Istanbul berührt mich mit ihren Schönheiten und Schrecklichkeiten
Istanbul ist für mich eine vibrierende und melancholische Großstadt. Sie ist maritim, sanft umschlossen vom Bosporus, dem Mittelmeer und dem Schwarzen Meer. Ich kann schwer in Worte fassen, wie es sich anfühlt in dieser Stadt zu leben. Sie berührte mich mit ihren Schönheiten und Schrecklichkeiten: wunderschöne antike Bauten aus byzantinischen und osmanischen Zeiten, die mich mit ihrer historischen Bedeutung und Größe zugleich bedrückten und staunen ließen. Dies neben hochkommerzialisierten Stadtteilen mit unzähligen, gigantisch anmutenden Shoppingmalls, Einkaufsstraßen, Kinderarbeit und einer schieren Masse an Menschen. Die Vielzahl von Eindrücken hinterließ bei mir manchmal ein Gefühl der Überforderung.
Mein Berlin in der Türkei
Als Berliner würde ich sagen: Istanbul ist das Berlin der Türkei.

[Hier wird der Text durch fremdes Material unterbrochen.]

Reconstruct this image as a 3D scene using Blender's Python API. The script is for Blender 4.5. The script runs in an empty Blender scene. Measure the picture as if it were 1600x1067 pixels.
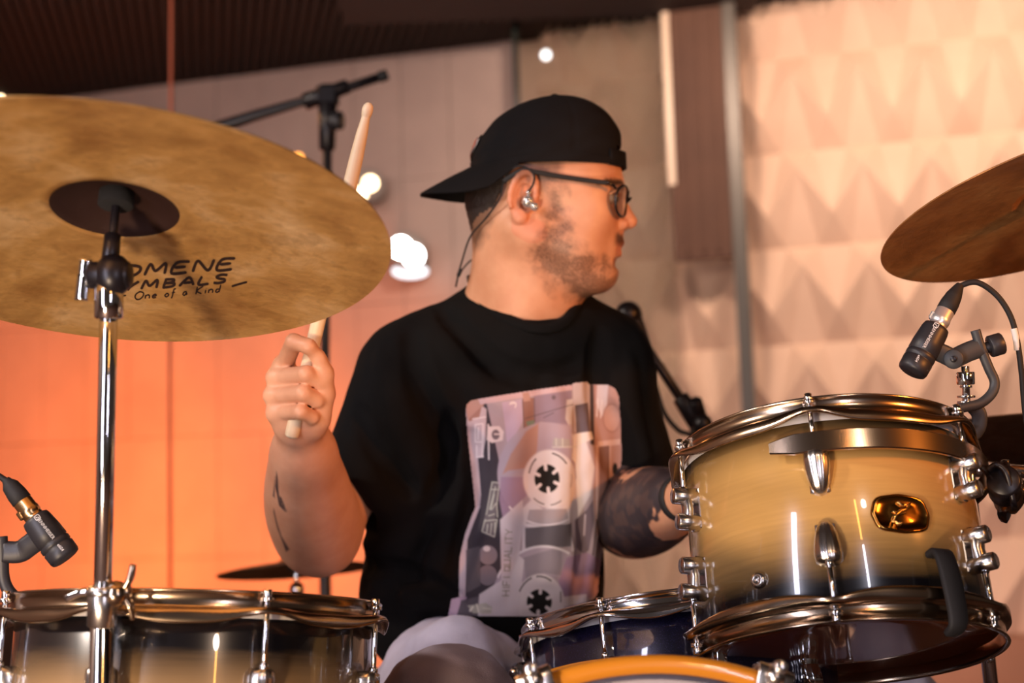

Nirgendwo sonst habe ich bisher so viele Künstler, Musiker und Freidenker – so viele Studierende, Alternative, Hipster und politisch engagierte junge Menschen getroffen. Sei es bei einem Spaziergang durch das Szeneviertel Cihangir oder das allmorgendliche "Angegrunzt-werden" bei meinem Simit-Bäcker: vieles erinnerte mich sofort an meine Heimatstadt Berlin. Auch bei Gesprächen mit meinen Freunden in Istanbul wurde mir immer wieder bewusst, dass es viele Überschneidungen und Parallelen in der Sichtweise junger Leute gibt – ob Sorgen oder Wünsche. Wo stehe ich im Leben? Was ist meine Berufung? Macht das, was ich alles mache, überhaupt Sinn? Oft spürte ich eine gewisse Orientierungslosigkeit und erlebte gleichzeitig ein Engagement für Kunst oder Politik.